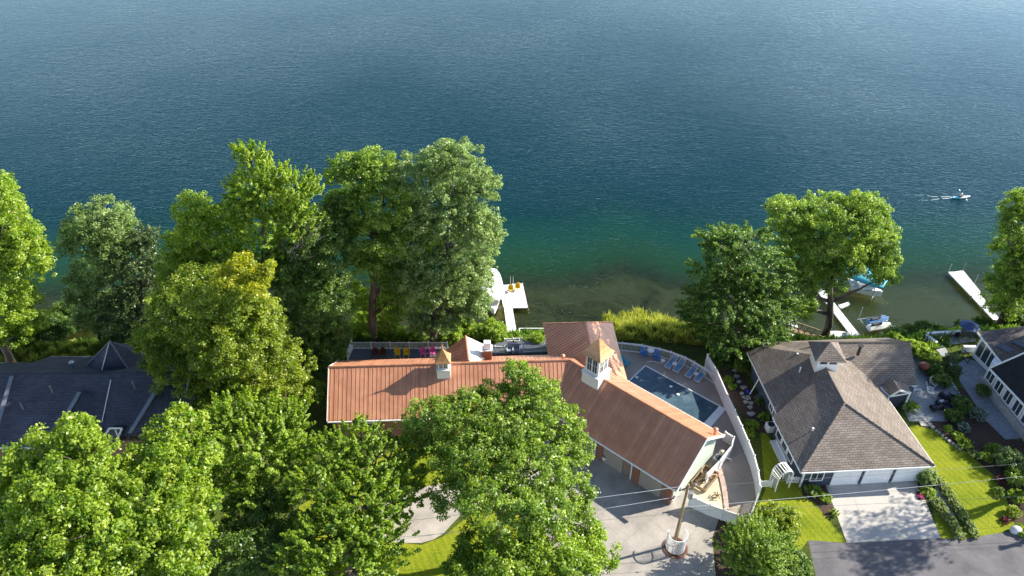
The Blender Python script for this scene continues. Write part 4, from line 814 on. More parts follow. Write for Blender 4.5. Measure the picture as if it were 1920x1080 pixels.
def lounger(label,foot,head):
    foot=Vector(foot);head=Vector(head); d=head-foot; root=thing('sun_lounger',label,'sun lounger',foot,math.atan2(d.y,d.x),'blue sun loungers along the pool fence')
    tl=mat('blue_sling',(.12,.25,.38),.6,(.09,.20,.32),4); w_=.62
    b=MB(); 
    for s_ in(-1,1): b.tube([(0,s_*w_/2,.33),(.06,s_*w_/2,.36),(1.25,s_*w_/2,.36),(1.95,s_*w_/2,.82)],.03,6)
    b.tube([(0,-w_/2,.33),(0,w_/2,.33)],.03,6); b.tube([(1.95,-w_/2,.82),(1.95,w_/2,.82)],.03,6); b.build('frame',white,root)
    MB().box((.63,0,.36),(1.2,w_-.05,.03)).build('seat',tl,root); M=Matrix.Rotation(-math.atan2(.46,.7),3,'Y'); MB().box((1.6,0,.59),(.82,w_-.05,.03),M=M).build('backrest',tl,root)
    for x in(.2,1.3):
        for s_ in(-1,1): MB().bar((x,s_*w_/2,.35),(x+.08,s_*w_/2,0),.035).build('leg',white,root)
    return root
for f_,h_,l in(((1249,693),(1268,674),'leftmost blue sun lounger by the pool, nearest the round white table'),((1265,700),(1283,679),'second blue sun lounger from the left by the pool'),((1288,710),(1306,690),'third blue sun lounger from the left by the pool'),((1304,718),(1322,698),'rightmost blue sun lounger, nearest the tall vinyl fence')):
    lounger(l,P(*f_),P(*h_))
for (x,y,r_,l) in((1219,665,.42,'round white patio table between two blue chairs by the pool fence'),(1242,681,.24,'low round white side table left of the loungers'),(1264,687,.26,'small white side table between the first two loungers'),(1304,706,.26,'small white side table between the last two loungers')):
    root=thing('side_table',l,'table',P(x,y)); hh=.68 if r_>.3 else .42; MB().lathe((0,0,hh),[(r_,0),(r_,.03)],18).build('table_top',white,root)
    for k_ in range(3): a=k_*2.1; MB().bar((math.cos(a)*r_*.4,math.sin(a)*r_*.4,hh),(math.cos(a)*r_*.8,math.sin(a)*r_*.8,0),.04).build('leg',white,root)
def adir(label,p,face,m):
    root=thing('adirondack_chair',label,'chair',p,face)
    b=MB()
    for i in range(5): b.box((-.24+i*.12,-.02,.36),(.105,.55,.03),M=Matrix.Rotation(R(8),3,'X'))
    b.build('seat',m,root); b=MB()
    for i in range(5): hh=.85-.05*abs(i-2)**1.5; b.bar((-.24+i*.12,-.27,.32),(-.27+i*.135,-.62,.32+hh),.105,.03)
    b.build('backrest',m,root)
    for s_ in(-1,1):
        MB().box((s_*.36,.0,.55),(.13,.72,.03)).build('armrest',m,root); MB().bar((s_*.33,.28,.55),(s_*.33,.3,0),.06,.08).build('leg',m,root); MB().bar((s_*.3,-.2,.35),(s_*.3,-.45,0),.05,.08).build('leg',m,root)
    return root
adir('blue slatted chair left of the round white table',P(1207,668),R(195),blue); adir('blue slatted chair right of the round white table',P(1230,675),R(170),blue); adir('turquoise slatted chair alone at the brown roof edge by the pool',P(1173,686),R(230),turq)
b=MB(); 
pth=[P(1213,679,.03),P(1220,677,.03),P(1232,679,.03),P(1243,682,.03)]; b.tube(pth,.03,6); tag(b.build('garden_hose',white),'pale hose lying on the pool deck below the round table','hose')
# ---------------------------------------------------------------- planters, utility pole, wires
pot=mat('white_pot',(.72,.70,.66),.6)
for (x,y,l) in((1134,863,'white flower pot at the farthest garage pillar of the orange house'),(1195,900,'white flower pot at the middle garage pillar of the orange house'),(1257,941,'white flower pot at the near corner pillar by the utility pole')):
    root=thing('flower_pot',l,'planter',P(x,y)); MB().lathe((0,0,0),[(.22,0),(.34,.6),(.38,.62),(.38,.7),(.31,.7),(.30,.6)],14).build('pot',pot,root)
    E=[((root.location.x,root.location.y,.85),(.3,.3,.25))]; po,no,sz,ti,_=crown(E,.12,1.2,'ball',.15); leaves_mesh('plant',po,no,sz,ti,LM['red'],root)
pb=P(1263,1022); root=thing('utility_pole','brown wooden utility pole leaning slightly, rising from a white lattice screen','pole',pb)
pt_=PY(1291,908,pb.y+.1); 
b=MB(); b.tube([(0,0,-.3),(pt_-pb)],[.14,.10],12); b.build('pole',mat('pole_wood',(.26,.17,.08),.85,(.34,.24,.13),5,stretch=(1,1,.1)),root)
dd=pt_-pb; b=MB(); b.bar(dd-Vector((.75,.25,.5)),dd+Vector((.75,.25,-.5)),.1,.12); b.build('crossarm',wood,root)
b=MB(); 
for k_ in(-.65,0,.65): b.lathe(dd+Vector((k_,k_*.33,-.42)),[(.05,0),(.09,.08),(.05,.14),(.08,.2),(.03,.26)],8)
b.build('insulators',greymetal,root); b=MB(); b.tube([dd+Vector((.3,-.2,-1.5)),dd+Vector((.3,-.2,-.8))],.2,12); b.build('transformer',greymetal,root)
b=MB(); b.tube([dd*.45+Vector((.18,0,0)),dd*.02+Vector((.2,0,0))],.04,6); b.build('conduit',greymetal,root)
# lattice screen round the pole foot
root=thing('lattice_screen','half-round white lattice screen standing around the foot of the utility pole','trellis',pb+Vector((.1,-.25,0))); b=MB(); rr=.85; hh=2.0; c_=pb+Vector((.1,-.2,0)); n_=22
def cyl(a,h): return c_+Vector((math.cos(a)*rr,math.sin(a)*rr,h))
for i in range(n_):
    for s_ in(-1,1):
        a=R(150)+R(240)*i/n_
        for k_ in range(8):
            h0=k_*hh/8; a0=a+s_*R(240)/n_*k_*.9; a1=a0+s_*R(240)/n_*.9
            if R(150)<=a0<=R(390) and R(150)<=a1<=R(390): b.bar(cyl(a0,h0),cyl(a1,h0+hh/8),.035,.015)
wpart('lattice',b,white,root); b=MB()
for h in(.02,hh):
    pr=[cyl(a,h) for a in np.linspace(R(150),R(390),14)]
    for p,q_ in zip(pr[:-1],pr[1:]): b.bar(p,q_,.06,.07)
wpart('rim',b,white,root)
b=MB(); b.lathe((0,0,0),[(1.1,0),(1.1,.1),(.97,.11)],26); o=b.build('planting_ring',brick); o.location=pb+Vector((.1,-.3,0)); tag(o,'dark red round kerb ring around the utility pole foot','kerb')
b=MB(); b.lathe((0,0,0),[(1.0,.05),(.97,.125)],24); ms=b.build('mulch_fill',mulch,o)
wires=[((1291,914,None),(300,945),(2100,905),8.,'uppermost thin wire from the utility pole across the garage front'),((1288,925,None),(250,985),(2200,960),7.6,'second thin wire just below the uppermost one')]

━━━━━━

THE TASK →
From the listing, extract all text exactly as given and drop any picture.

OUTPUT BELOW →
The Blender Python script for this scene continues. Write part 4, from line 814 on. More parts follow. Write for Blender 4.5. Measure the picture as if it were 1920x1080 pixels.
def lounger(label,foot,head):
    foot=Vector(foot);head=Vector(head); d=head-foot; root=thing('sun_lounger',label,'sun lounger',foot,math.atan2(d.y,d.x),'blue sun loungers along the pool fence')
    tl=mat('blue_sling',(.12,.25,.38),.6,(.09,.20,.32),4); w_=.62
    b=MB(); 
    for s_ in(-1,1): b.tube([(0,s_*w_/2,.33),(.06,s_*w_/2,.36),(1.25,s_*w_/2,.36),(1.95,s_*w_/2,.82)],.03,6)
    b.tube([(0,-w_/2,.33),(0,w_/2,.33)],.03,6); b.tube([(1.95,-w_/2,.82),(1.95,w_/2,.82)],.03,6); b.build('frame',white,root)
    MB().box((.63,0,.36),(1.2,w_-.05,.03)).build('seat',tl,root); M=Matrix.Rotation(-math.atan2(.46,.7),3,'Y'); MB().box((1.6,0,.59),(.82,w_-.05,.03),M=M).build('backrest',tl,root)
    for x in(.2,1.3):
        for s_ in(-1,1): MB().bar((x,s_*w_/2,.35),(x+.08,s_*w_/2,0),.035).build('leg',white,root)
    return root
for f_,h_,l in(((1249,693),(1268,674),'leftmost blue sun lounger by the pool, nearest the round white table'),((1265,700),(1283,679),'second blue sun lounger from the left by the pool'),((1288,710),(1306,690),'third blue sun lounger from the left by the pool'),((1304,718),(1322,698),'rightmost blue sun lounger, nearest the tall vinyl fence')):
    lounger(l,P(*f_),P(*h_))
for (x,y,r_,l) in((1219,665,.42,'round white patio table between two blue chairs by the pool fence'),(1242,681,.24,'low round white side table left of the loungers'),(1264,687,.26,'small white side table between the first two loungers'),(1304,706,.26,'small white side table between the last two loungers')):
    root=thing('side_table',l,'table',P(x,y)); hh=.68 if r_>.3 else .42; MB().lathe((0,0,hh),[(r_,0),(r_,.03)],18).build('table_top',white,root)
    for k_ in range(3): a=k_*2.1; MB().bar((math.cos(a)*r_*.4,math.sin(a)*r_*.4,hh),(math.cos(a)*r_*.8,math.sin(a)*r_*.8,0),.04).build('leg',white,root)
def adir(label,p,face,m):
    root=thing('adirondack_chair',label,'chair',p,face)
    b=MB()
    for i in range(5): b.box((-.24+i*.12,-.02,.36),(.105,.55,.03),M=Matrix.Rotation(R(8),3,'X'))
    b.build('seat',m,root); b=MB()
    for i in range(5): hh=.85-.05*abs(i-2)**1.5; b.bar((-.24+i*.12,-.27,.32),(-.27+i*.135,-.62,.32+hh),.105,.03)
    b.build('backrest',m,root)
    for s_ in(-1,1):
        MB().box((s_*.36,.0,.55),(.13,.72,.03)).build('armrest',m,root); MB().bar((s_*.33,.28,.55),(s_*.33,.3,0),.06,.08).build('leg',m,root); MB().bar((s_*.3,-.2,.35),(s_*.3,-.45,0),.05,.08).build('leg',m,root)
    return root
adir('blue slatted chair left of the round white table',P(1207,668),R(195),blue); adir('blue slatted chair right of the round white table',P(1230,675),R(170),blue); adir('turquoise slatted chair alone at the brown roof edge by the pool',P(1173,686),R(230),turq)
b=MB(); 
pth=[P(1213,679,.03),P(1220,677,.03),P(1232,679,.03),P(1243,682,.03)]; b.tube(pth,.03,6); tag(b.build('garden_hose',white),'pale hose lying on the pool deck below the round table','hose')
# ---------------------------------------------------------------- planters, utility pole, wires
pot=mat('white_pot',(.72,.70,.66),.6)
for (x,y,l) in((1134,863,'white flower pot at the farthest garage pillar of the orange house'),(1195,900,'white flower pot at the middle garage pillar of the orange house'),(1257,941,'white flower pot at the near corner pillar by the utility pole')):
    root=thing('flower_pot',l,'planter',P(x,y)); MB().lathe((0,0,0),[(.22,0),(.34,.6),(.38,.62),(.38,.7),(.31,.7),(.30,.6)],14).build('pot',pot,root)
    E=[((root.location.x,root.location.y,.85),(.3,.3,.25))]; po,no,sz,ti,_=crown(E,.12,1.2,'ball',.15); leaves_mesh('plant',po,no,sz,ti,LM['red'],root)
pb=P(1263,1022); root=thing('utility_pole','brown wooden utility pole leaning slightly, rising from a white lattice screen','pole',pb)
pt_=PY(1291,908,pb.y+.1); 
b=MB(); b.tube([(0,0,-.3),(pt_-pb)],[.14,.10],12); b.build('pole',mat('pole_wood',(.26,.17,.08),.85,(.34,.24,.13),5,stretch=(1,1,.1)),root)
dd=pt_-pb; b=MB(); b.bar(dd-Vector((.75,.25,.5)),dd+Vector((.75,.25,-.5)),.1,.12); b.build('crossarm',wood,root)
b=MB(); 
for k_ in(-.65,0,.65): b.lathe(dd+Vector((k_,k_*.33,-.42)),[(.05,0),(.09,.08),(.05,.14),(.08,.2),(.03,.26)],8)
b.build('insulators',greymetal,root); b=MB(); b.tube([dd+Vector((.3,-.2,-1.5)),dd+Vector((.3,-.2,-.8))],.2,12); b.build('transformer',greymetal,root)
b=MB(); b.tube([dd*.45+Vector((.18,0,0)),dd*.02+Vector((.2,0,0))],.04,6); b.build('conduit',greymetal,root)
# lattice screen round the pole foot
root=thing('lattice_screen','half-round white lattice screen standing around the foot of the utility pole','trellis',pb+Vector((.1,-.25,0))); b=MB(); rr=.85; hh=2.0; c_=pb+Vector((.1,-.2,0)); n_=22
def cyl(a,h): return c_+Vector((math.cos(a)*rr,math.sin(a)*rr,h))
for i in range(n_):
    for s_ in(-1,1):
        a=R(150)+R(240)*i/n_
        for k_ in range(8):
            h0=k_*hh/8; a0=a+s_*R(240)/n_*k_*.9; a1=a0+s_*R(240)/n_*.9
            if R(150)<=a0<=R(390) and R(150)<=a1<=R(390): b.bar(cyl(a0,h0),cyl(a1,h0+hh/8),.035,.015)
wpart('lattice',b,white,root); b=MB()
for h in(.02,hh):
    pr=[cyl(a,h) for a in np.linspace(R(150),R(390),14)]
    for p,q_ in zip(pr[:-1],pr[1:]): b.bar(p,q_,.06,.07)
wpart('rim',b,white,root)
b=MB(); b.lathe((0,0,0),[(1.1,0),(1.1,.1),(.97,.11)],26); o=b.build('planting_ring',brick); o.location=pb+Vector((.1,-.3,0)); tag(o,'dark red round kerb ring around the utility pole foot','kerb')
b=MB(); b.lathe((0,0,0),[(1.0,.05),(.97,.125)],24); ms=b.build('mulch_fill',mulch,o)
wires=[((1291,914,None),(300,945),(2100,905),8.,'uppermost thin wire from the utility pole across the garage front'),((1288,925,None),(250,985),(2200,960),7.6,'second thin wire just below the uppermost one')]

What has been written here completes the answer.